• Set exercise:
Across the entries below, how many lines contain the word "this"? Give the number alone.

• Task material:

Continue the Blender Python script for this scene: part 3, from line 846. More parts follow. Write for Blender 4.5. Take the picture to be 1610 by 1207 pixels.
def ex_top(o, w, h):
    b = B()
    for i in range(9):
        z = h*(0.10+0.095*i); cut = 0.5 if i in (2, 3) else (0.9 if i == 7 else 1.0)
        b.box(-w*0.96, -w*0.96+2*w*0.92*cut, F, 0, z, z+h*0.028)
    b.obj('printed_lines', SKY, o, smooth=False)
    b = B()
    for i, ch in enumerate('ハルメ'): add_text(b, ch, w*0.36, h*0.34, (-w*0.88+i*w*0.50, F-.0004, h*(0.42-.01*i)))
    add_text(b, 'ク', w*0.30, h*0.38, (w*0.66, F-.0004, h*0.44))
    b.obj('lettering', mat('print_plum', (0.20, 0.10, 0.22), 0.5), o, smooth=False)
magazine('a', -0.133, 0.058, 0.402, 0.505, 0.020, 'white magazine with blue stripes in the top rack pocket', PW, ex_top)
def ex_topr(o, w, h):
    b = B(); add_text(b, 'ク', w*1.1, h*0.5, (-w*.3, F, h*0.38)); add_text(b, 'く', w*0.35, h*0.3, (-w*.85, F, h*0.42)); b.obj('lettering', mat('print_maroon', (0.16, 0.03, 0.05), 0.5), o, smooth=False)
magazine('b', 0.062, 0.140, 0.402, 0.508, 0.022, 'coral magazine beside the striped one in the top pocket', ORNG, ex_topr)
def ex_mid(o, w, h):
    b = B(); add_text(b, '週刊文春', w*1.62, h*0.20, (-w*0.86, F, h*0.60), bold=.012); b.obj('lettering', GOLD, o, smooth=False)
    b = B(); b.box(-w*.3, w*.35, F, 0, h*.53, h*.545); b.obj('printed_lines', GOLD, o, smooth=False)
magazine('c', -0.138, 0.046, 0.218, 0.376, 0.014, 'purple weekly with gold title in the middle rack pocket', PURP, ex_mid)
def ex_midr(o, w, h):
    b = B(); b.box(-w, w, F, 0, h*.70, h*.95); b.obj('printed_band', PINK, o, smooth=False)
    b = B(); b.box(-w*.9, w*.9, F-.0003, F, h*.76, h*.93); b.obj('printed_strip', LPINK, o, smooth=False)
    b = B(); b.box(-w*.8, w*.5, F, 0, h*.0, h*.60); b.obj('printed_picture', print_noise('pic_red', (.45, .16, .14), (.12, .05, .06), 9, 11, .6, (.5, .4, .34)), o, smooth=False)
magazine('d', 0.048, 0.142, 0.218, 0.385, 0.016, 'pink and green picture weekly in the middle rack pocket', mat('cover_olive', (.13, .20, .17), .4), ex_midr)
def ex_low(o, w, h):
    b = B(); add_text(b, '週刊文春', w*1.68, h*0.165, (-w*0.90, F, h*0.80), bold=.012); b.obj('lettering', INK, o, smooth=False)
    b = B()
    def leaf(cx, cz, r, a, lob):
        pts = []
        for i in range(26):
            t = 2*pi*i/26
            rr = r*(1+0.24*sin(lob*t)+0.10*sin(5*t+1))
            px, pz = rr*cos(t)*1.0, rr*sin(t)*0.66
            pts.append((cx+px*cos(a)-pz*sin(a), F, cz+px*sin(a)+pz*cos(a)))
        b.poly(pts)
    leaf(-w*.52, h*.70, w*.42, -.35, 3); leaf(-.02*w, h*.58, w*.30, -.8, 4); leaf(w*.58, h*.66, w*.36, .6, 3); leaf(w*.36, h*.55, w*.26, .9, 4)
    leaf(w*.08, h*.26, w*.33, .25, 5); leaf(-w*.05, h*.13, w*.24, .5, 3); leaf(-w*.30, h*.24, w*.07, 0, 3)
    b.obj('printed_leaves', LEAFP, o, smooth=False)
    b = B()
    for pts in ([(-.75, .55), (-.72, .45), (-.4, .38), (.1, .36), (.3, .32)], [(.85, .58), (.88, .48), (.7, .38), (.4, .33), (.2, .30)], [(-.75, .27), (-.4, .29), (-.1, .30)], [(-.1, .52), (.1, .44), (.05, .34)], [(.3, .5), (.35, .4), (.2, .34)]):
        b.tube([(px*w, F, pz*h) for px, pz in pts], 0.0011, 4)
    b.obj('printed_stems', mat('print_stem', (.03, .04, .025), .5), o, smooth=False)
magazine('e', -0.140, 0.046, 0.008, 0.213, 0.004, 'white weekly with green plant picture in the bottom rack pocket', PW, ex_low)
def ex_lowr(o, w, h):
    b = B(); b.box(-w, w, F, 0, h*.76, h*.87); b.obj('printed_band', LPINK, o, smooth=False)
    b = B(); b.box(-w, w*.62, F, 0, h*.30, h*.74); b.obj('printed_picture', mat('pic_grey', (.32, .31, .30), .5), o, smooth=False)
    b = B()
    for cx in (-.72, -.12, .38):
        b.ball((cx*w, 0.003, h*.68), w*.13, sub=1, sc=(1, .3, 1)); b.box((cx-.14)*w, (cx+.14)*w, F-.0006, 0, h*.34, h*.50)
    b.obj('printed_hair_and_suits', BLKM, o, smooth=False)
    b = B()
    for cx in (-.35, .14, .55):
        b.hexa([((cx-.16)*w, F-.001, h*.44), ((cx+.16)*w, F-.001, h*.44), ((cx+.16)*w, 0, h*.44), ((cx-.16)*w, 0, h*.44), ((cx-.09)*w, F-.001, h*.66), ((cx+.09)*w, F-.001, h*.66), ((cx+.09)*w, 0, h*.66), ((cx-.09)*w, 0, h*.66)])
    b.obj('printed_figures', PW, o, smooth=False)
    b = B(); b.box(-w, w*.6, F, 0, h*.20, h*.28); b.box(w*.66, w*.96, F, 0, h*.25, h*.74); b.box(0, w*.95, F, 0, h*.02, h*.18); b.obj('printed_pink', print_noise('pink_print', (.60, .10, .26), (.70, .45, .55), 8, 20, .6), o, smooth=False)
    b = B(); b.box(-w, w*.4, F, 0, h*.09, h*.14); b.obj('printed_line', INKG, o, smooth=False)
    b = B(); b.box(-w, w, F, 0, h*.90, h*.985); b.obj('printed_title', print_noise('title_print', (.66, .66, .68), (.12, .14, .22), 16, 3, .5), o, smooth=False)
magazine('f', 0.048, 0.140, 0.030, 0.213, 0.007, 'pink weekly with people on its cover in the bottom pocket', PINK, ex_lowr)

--

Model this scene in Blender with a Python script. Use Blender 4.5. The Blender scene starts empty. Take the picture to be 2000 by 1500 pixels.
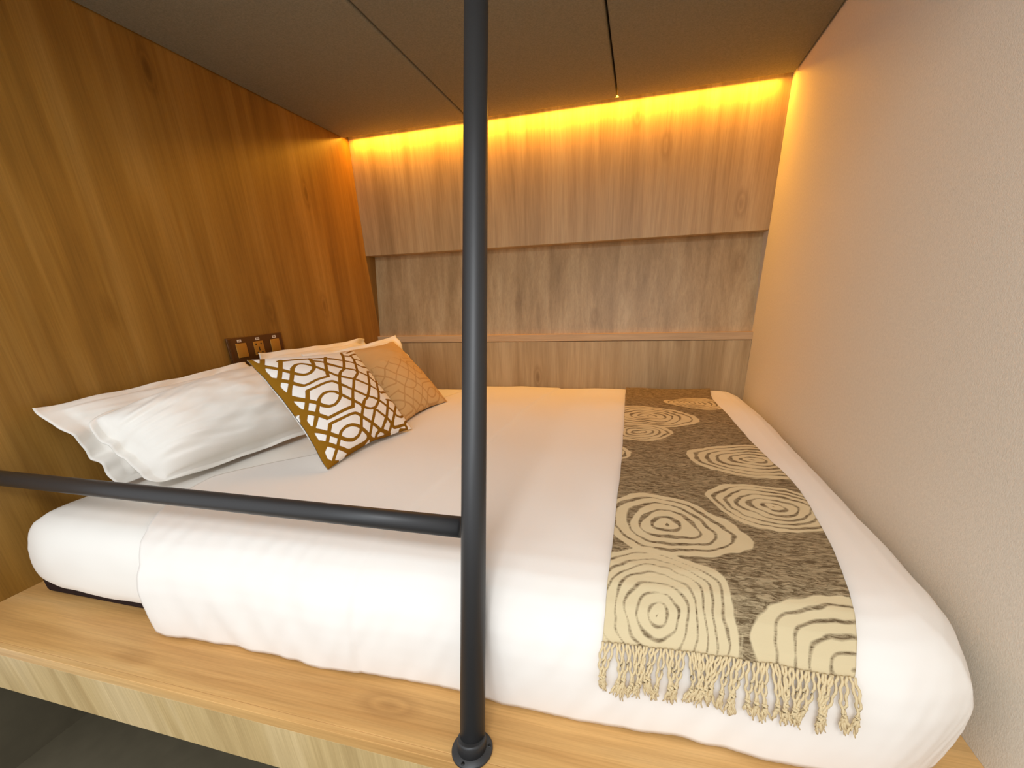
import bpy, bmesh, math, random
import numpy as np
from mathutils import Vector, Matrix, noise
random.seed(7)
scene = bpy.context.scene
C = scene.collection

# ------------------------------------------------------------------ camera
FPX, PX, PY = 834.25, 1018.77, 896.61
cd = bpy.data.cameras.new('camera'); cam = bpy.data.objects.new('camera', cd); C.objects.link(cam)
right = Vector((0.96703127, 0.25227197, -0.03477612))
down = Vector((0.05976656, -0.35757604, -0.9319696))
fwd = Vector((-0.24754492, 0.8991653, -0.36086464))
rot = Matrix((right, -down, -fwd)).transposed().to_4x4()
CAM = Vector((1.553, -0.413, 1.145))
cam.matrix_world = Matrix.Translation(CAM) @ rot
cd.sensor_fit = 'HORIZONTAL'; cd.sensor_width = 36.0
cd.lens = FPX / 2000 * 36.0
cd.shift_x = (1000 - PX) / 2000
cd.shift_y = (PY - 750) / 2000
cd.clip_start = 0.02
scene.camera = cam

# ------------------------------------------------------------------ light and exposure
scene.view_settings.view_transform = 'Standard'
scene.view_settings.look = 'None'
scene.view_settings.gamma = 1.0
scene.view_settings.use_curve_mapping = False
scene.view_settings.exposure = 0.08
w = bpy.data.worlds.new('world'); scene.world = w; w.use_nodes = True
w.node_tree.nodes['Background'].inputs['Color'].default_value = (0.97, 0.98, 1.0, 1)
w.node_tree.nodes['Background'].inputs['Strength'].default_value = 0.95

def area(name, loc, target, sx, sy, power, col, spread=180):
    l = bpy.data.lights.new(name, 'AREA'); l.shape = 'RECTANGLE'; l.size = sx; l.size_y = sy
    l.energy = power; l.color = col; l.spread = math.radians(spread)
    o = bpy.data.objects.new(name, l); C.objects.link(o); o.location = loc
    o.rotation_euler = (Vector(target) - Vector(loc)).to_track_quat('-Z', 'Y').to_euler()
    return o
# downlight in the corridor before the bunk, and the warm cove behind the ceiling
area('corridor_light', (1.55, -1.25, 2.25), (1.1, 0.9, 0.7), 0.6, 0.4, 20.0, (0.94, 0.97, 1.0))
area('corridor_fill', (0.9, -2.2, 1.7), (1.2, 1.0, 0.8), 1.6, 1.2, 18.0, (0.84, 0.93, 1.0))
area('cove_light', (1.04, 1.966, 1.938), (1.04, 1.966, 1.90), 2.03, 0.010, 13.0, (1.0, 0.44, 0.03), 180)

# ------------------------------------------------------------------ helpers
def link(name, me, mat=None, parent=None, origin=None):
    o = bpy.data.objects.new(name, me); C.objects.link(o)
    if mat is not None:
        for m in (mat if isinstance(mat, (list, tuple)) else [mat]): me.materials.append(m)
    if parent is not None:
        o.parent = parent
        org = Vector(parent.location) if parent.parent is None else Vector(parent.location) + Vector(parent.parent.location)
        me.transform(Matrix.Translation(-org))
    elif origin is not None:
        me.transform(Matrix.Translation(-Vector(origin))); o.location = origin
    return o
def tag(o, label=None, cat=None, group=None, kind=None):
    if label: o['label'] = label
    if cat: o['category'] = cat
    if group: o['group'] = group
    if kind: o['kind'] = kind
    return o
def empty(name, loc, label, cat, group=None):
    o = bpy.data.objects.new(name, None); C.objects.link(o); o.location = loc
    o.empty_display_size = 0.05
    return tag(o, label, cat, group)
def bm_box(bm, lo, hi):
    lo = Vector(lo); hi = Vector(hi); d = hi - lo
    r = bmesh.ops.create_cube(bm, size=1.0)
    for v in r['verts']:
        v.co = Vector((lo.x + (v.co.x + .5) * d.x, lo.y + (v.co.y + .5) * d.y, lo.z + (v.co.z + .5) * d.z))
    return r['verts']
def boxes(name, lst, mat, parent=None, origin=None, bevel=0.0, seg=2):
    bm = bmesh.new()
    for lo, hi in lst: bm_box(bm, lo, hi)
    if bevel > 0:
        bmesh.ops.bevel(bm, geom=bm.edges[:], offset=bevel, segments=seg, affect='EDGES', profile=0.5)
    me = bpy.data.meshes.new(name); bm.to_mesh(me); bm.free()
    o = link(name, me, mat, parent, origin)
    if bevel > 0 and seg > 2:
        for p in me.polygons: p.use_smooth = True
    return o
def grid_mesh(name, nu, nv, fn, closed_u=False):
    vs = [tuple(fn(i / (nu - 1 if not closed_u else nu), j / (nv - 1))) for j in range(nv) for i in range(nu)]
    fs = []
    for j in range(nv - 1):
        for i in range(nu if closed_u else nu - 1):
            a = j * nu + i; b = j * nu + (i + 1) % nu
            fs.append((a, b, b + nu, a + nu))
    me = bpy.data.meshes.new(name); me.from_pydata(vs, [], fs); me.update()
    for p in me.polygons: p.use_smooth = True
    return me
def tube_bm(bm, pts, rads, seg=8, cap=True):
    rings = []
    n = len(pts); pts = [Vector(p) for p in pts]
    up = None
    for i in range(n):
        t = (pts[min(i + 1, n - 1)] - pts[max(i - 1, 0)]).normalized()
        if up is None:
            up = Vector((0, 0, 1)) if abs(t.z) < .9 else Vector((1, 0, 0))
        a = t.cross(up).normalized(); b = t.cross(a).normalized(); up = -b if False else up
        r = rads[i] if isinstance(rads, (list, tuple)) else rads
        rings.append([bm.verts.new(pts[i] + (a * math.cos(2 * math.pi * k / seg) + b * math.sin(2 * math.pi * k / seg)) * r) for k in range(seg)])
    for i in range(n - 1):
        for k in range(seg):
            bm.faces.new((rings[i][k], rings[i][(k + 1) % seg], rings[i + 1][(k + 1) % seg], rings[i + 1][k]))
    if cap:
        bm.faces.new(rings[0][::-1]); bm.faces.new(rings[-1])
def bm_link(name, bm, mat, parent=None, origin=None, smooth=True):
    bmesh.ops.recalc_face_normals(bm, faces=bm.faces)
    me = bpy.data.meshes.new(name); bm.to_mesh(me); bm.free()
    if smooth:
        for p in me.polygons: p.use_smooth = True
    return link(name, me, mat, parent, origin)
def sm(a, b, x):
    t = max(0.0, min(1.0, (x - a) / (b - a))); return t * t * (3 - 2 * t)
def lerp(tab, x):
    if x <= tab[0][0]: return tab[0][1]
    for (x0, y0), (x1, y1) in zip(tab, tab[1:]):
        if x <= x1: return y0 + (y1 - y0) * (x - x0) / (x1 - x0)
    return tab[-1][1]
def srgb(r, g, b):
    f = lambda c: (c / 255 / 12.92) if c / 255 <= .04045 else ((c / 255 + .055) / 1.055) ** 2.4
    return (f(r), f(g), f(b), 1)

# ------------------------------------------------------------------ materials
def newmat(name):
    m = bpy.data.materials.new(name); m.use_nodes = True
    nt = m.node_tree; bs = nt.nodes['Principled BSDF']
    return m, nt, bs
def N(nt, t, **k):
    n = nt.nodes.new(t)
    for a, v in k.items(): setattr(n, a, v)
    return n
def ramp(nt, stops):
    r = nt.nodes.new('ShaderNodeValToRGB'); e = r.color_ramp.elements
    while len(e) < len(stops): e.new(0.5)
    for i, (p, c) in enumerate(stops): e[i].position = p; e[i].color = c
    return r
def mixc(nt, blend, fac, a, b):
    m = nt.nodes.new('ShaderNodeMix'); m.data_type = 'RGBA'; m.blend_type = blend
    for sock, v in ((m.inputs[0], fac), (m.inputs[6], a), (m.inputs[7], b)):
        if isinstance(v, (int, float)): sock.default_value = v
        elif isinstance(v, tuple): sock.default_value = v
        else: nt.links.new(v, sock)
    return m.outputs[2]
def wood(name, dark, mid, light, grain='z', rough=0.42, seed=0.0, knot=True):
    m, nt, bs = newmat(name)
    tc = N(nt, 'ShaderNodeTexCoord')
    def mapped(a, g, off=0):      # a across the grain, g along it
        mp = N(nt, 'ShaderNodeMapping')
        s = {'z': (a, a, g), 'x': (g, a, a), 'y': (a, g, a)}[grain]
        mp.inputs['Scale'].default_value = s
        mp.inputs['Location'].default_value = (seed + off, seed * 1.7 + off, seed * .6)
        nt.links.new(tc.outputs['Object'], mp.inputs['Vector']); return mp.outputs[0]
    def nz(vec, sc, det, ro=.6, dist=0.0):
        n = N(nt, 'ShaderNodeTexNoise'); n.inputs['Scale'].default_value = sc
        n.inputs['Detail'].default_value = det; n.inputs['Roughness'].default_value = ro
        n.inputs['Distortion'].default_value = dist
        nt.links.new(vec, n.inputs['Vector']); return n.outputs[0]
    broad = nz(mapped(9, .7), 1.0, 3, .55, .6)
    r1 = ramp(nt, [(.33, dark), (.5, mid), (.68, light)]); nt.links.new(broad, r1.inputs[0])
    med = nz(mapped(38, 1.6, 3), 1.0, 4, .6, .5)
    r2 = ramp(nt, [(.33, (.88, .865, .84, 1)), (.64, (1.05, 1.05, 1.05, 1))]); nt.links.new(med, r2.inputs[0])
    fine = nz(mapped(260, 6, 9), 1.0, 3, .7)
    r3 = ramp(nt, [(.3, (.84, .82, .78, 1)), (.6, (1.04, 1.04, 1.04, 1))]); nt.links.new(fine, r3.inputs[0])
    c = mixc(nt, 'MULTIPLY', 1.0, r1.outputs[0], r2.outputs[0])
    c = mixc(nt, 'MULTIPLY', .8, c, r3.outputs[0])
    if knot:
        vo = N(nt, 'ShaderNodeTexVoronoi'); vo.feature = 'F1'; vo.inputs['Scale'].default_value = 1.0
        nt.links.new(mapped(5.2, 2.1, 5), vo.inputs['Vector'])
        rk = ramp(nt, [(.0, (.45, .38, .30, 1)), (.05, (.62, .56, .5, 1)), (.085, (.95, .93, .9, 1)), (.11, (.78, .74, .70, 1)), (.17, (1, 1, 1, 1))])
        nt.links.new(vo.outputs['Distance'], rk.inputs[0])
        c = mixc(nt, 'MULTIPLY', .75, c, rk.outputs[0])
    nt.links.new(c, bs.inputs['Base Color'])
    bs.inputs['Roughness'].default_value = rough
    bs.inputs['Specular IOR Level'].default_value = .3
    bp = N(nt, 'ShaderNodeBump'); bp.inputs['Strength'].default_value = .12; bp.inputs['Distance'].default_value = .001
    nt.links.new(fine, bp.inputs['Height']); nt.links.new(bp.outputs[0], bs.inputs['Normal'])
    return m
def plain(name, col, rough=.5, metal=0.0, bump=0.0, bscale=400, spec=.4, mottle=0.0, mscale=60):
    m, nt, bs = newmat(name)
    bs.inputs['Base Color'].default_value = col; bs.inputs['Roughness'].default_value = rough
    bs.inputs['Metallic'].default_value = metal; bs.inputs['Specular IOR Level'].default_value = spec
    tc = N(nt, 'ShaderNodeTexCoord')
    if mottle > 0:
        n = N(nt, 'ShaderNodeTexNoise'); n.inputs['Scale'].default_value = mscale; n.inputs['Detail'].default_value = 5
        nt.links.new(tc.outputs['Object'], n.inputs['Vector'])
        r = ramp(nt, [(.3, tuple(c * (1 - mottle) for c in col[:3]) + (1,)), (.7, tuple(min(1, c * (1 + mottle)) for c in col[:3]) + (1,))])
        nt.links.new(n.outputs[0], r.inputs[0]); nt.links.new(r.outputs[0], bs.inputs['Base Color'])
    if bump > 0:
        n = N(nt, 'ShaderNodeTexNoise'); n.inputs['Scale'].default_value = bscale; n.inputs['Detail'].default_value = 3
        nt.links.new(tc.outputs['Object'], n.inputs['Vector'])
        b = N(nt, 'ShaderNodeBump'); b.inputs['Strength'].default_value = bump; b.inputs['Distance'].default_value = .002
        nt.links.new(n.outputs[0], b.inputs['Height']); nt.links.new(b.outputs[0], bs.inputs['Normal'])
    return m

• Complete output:
2